Soy católico y, como tal, creo en un Dios único, arquitecto del universo y responsable de la asombrosa coherencia de este. Creo en Jesucristo, parte suya y presentado a nosotros como su hijo, cuya existencia terrena ha quedado registrada documentalmente.
Empero, el estudio de la historia, y la utilización de métodos científicos para ello, me han permitido ver las cosas sobre la base de evidencias y eso incluye, inevitablemente, a las construcciones que forman parte del desarrollo de los pueblos. Ahí entran, también, las narrativas de las religiones.
En el caso de mi Iglesia, este jueves conmemora Corpus Christie, la fiesta del cuerpo de Cristo y lo que la mayoría sabemos de ella es que sirve para recordar la presencia de Jesús en la hostia consagrada.
Sin entrar en mayores detalles, se trata de una narrativa que surgió alrededor del año 1246, cuando a los fieles católicos les resultaba difícil creer que Dios podía materializarse y seguían sin entender, como hasta ahora, la complejidad de la Santísima Trinidad. Como Dios no tenía forma, lo más sencillo era asociarlo con Jesús, su hijo, que murió crucificado y, tras este suceso, surgió el dogma de la resurrección. Muchas de las dudas podían resolverse con la hostia, la representación del pan que, según los evangelios elegidos en el Concilio de Nicea, Cristo distribuyó entre sus discípulos proclamando que ese era su cuerpo, que iba a ser entregado por nuestros pecados.
En el año señalado, una beata, Juliana de Cordellon, proclamó que tenía visiones en los que la Eucaristía, es decir, la hostia, le pedía que todos los años se celebre una fiesta en su honor. La decisión de hacerlo fue asumida mediante una bula que el Papa Urbano IV promulgó el 8 de septiembre de 1246.
Se trata, entonces, de una construcción social, una narrativa que funcionó tan bien que Corpus Christie se convirtió en una conmemoración universal que se mantiene hasta hoy. En nuestros días incluso cumple función utilitaria, puesto que existen muchas ciudades, particularmente en España, donde se ha convertido en un atractivo turístico.
Y, si lo pensamos bien, llegaremos a la conclusión de que gran parte de lo que conocemos como historia se ha construido no necesariamente sobre la base de lo que realmente ocurrió, sino narrativas convenientes para los poderes de turno. En Bolivia tenemos como gran ejemplo de eso a la Guerra del Pacífico y, en nuestros tiempos, a la estrategia del MAS de convertir el fraude electoral de 2019 en un golpe de Estado.

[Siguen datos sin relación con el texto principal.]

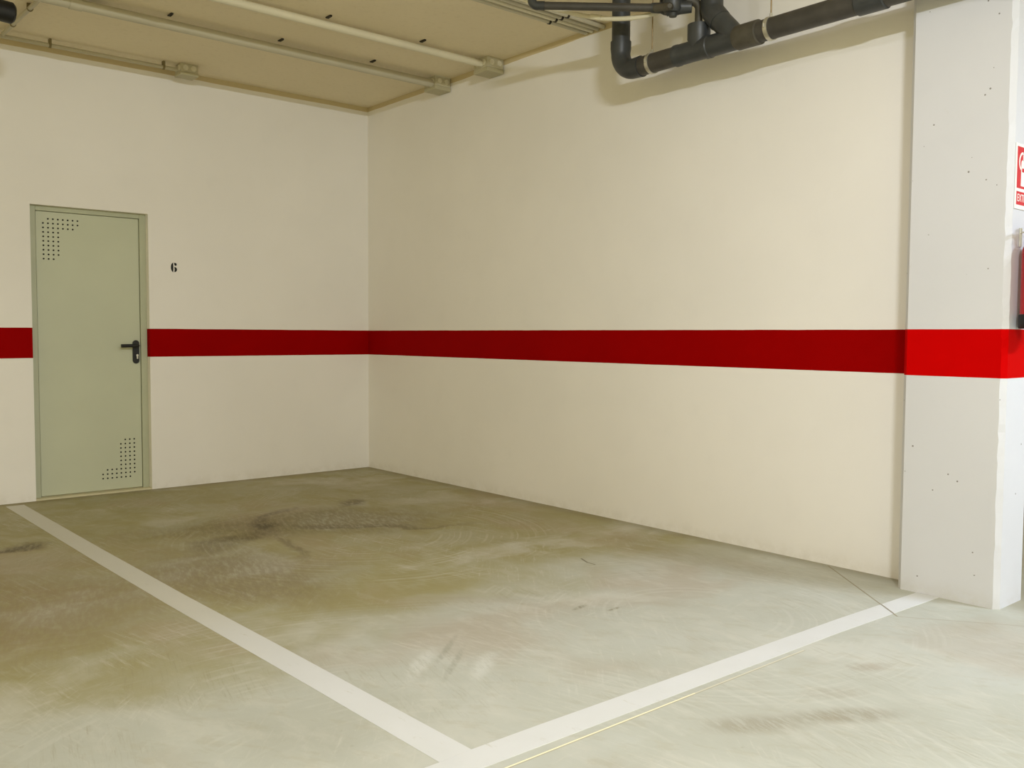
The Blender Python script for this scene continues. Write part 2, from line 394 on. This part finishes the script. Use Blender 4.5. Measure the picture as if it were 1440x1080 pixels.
ol = [(.0085*math.cos(a), .008+.0085*math.sin(a)) for a in [-.9+ (PI+1.8)*k/14 for k in range(15)]] + [(-.005, -.018), (.005, -.018)]
kc = obj('key_cylinder', prism(bmesh.new(), ol, (-1.984, .038, 1.008), (1,0,0), (0,0,1), .004, (0,-1,0)), M['steel'])
kc.parent = hp

# stencilled number 6 on the wall
def arc(cx, cy, rx, ry, a0, a1, n=14): return [(cx+rx*math.cos(math.radians(a0+(a1-a0)*k/n)), cy+ry*math.sin(math.radians(a0+(a1-a0)*k/n))) for k in range(n+1)]
bm = bmesh.new(); s6 = .0365
def p6(pts): prism(bm, [(x*s6, y*s6) for x, y in pts], (-1.713, .0, 1.683), (1,0,0), (0,0,1), .0008, (0,-1,0))
p6(arc(-.10, 0, .56, 1.0, 97, 263) + [(-.17, -.85), (-.14, 0), (-.17, .85)])
p6([(.04, .97)] + arc(.28, .62, .27, .33, 75, -60, 8) + arc(.30, .62, .22, .28, 240, 200, 4) + [(.04, .70)])
p6([(.05, .12)] + arc(.10, -.42, .52, .53, 80, -80, 12) + [(.05, -.95), (.13, -.42)])
tag(obj('wall_number', bm, M['ink']), 'small black stencilled number 6 on the cream wall right of the door', 'number')

# ------------------------------------------------------------------ bay lines (paint, 1 mm thick)
bm = prism(bmesh.new(), [(-2.915, -.10), (-2.803, -.10), (-2.788, -1.75), (-2.770, -2.96), (-2.745, -3.89), (-2.722, -5.000), (-2.838, -5.006), (-2.850, -4.30), (-2.882, -3.05), (-2.897, -2.1)], (0,0,0), (1,0,0), (0,1,0), .0012, (0,0,1))
tag(obj('parking_line', bm, M['line']), 'white painted floor line running from the back wall beside the door', 'floor line', 'white parking bay lines')
bm = prism(bmesh.new(), [(-4.9, -5.024), (-2.838, -5.0065), (-2.722, -5.0005), (-2.458, -5.001), (-.793, -5.025), (-.157, -5.046), (-.157, -5.150), (-.963, -5.123), (-2.764, -5.109), (-4.9, -5.128)], (0,0,0), (1,0,0), (0,1,0), .0012, (0,0,1))
tag(obj('parking_line', bm, M['line']), 'white painted floor line running across the bay front to the pillar foot', 'floor line', 'white parking bay lines')

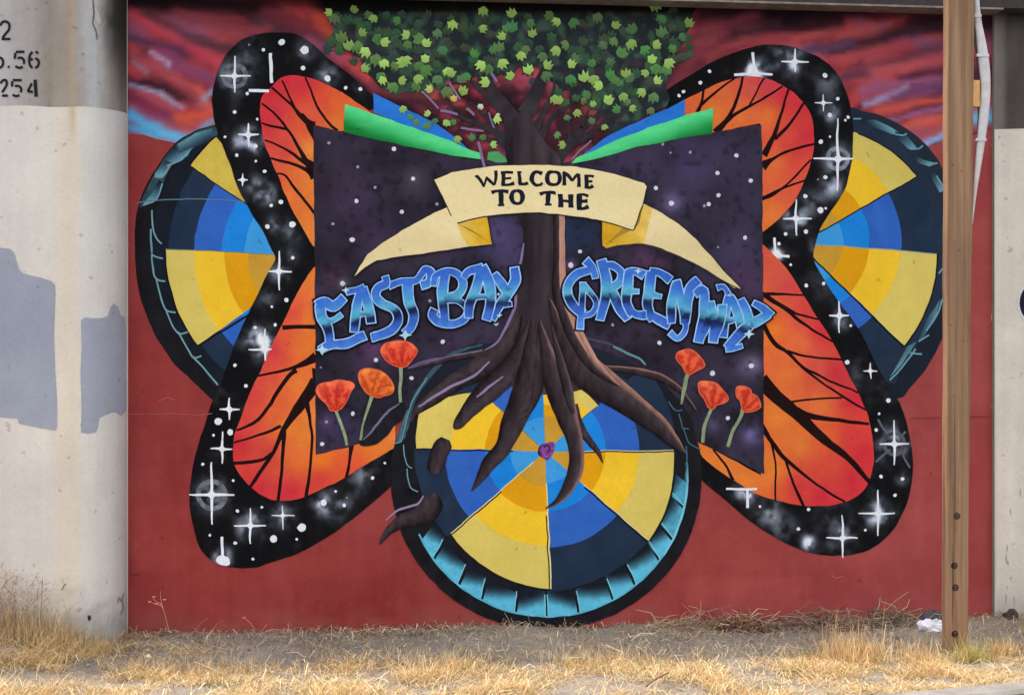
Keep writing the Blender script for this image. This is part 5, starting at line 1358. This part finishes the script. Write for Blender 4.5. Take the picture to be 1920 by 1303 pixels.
m_ = keep_by(grass_density, X, Y); X, Y = X[m_], Y[m_]
n = len(X)
lf = sstep(-1.8, -2.6, X)
clump = sstep(.45, .75, fbm(X * 3.1, Y * 3.1, 217))
H = RNG.gamma(4, .0080, n) * (.4 + 1.2 * clump + .8 * lf) + .006
C = pick(n, GOLD)
grn = (RNG.random(n) < .04 + .16 * sstep(.55, .7, fbm(X * 1.5, Y * 1.5, 219)) * (X > 1))
C[grn] = pick(int(grn.sum()), [(150, 150, 84), (168, 164, 96), (128, 136, 78)], 10)
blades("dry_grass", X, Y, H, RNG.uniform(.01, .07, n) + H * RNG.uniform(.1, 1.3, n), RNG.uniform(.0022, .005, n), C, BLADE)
# sparse blades on the bare strip
X, Y = scatter(2600, -3.6, 4.4, -1.0, -.1)
m_ = keep_by(lambda x, y: .25 + .75 * sstep(.5, .62, fbm(x * 2.4, y * 2.4, 221)), X, Y); X, Y = X[m_], Y[m_]; n = len(X)
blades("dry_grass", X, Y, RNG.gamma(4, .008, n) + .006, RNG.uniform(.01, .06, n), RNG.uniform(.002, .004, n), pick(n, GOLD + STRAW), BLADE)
# taller tufts with paler, greener blades at the right
for cx, cy, r, cnt, hh, cols in ((1.62, -1.06, .16, 900, .12, GOLD), (1.95, -1.14, .10, 260, .09, GOLD), (2.22, -1.1, .09, 420, .085, [(186, 170, 104), (170, 164, 100), (214, 188, 128)]), (2.42, -1.03, .08, 260, .07, GOLD),
                                 (2.92, -.98, .12, 420, .10, [(196, 176, 110), (176, 166, 100), (222, 194, 134)]), (-.52, -1.05, .3, 500, .07, GOLD), (.35, -1.08, .3, 600, .075, GOLD), (-1.6, -1.0, .3, 500, .06, GOLD), (2.6, -.93, .14, 160, .05, STRAW)):
    X = RNG.normal(cx, r * .6, cnt); Y = RNG.normal(cy, r * .45, cnt)
    n = cnt
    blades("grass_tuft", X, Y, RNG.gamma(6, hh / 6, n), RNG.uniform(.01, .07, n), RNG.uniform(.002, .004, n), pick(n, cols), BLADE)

for pxx, pyy, rx, cnt, hh, cols in ((30, 1222, .16, 900, .15, STRAW + GOLD), (95, 1225, .16, 700, .10, STRAW + GOLD), (165, 1216, .12, 380, .06, [(206, 196, 178), (190, 176, 152), (214, 200, 170)]), (215, 1214, .08, 160, .05, [(150, 136, 116), (120, 106, 92)]),
                                    (405, 1288, .05, 90, .035, [(110, 116, 70), (132, 130, 84)]), (1398, 1292, .07, 110, .035, [(106, 112, 72), (140, 136, 92)]), (1475, 1262, .05, 60, .03, [(104, 128, 92), (120, 138, 96)]), (1200, 1262, .1, 120, .05, [(178, 170, 110), (200, 186, 128)])):
    gx0, gy0 = ground_pt(pxx, pyy)
    X = RNG.normal(gx0, rx, cnt); Y = np.minimum(RNG.normal(gy0, rx * .5, cnt), -.28 if pxx < 240 else -.05)
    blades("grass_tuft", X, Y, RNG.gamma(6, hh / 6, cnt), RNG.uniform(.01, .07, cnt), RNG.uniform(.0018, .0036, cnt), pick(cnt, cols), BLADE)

# straw and stalk litter lying on the soil
def litter(name, X, Y, L, W, C, lift=.012, rise=.02):
    n = len(X)
    az = RNG.uniform(0, 2 * math.pi, n); el = RNG.normal(0, .22, n)
    d = np.stack([np.cos(az) * np.cos(el), np.sin(az) * np.cos(el), np.abs(np.sin(el))], 1)
    p = np.stack([-np.sin(az), np.cos(az), RNG.normal(0, .3, n)], 1)
    b0 = np.stack([X, Y, ground_z(X, Y) + RNG.uniform(0, lift, n)], 1)
    mid = b0 + d * (L / 2)[:, None] + np.stack([RNG.normal(0, .12, n) * L, RNG.normal(0, .12, n) * L, RNG.uniform(0, rise, n)], 1)
    end = b0 + d * L[:, None]
    end[:, 2] = np.maximum(end[:, 2] - RNG.uniform(0, .03, n), ground_z(end[:, 0], end[:, 1]) + .001)
    V = np.stack([b0 - p * W[:, None] / 2, b0 + p * W[:, None] / 2, mid - p * W[:, None] / 2, mid + p * W[:, None] / 2, end - p * W[:, None] / 3, end + p * W[:, None] / 3], 1)
    cc = np.repeat(lin(np.clip(C, 0, 255)), 6, axis=0)
    F = (np.arange(n)[:, None, None] * 6 + np.array([(0, 1, 3, 2), (2, 3, 5, 4)])[None]).reshape(-1, 4)
    o = mesh_obj(name, V.reshape(-1, 3), [tuple(map(int, q)) for q in F], STALK, None, cc)
    o["kind"] = "stuff"
    return o
X, Y = scatter(26000, -3.4, 4.4, -.85, -.01)
m_ = keep_by(lambda x, y: (.10 + .9 * np.exp(-((y + .05) / .28) ** 2)) * (.35 + .8 * sstep(.4, .62, fbm(x * 2, y * 3, 231))), X, Y); X, Y = X[m_], Y[m_]; n = len(X)
litter("straw_litter", X, Y, RNG.gamma(4, .019, n), RNG.uniform(.0015, .0034, n), pick(n, STRAW + [(112, 92, 78), (126, 106, 88)], 18))
X, Y = scatter(9000, -3.4, 4.4, -1.9, -.7); m_ = (Y > kerb_y(X) + .03) & (RNG.random(len(X)) < .3 + .7 * sstep(.4, .6, fbm(X * 2.2, Y * 2.2, 241))); X, Y = X[m_], Y[m_]; n = len(X)
litter("straw_litter", X, Y, RNG.gamma(4, .020, n), RNG.uniform(.0014, .0034, n), pick(n, [(206, 182, 138), (190, 164, 122), (176, 148, 110), (214, 194, 154), (150, 126, 100)], 14), .025, .03)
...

La verdad, entonces, puede alterarse para los ojos de la mayoría y así se convierte en una “posverdad”, útil para quien la altera. Los intentos de someter o acallar al periodismo son parte de ese propósito. No obstante, la verdad sin “posverdad” no solo es la que publica la prensa sino, también, la que, en su momento, estudiará la historia.
Juan José Toro es premio nacional en historia del periodismo.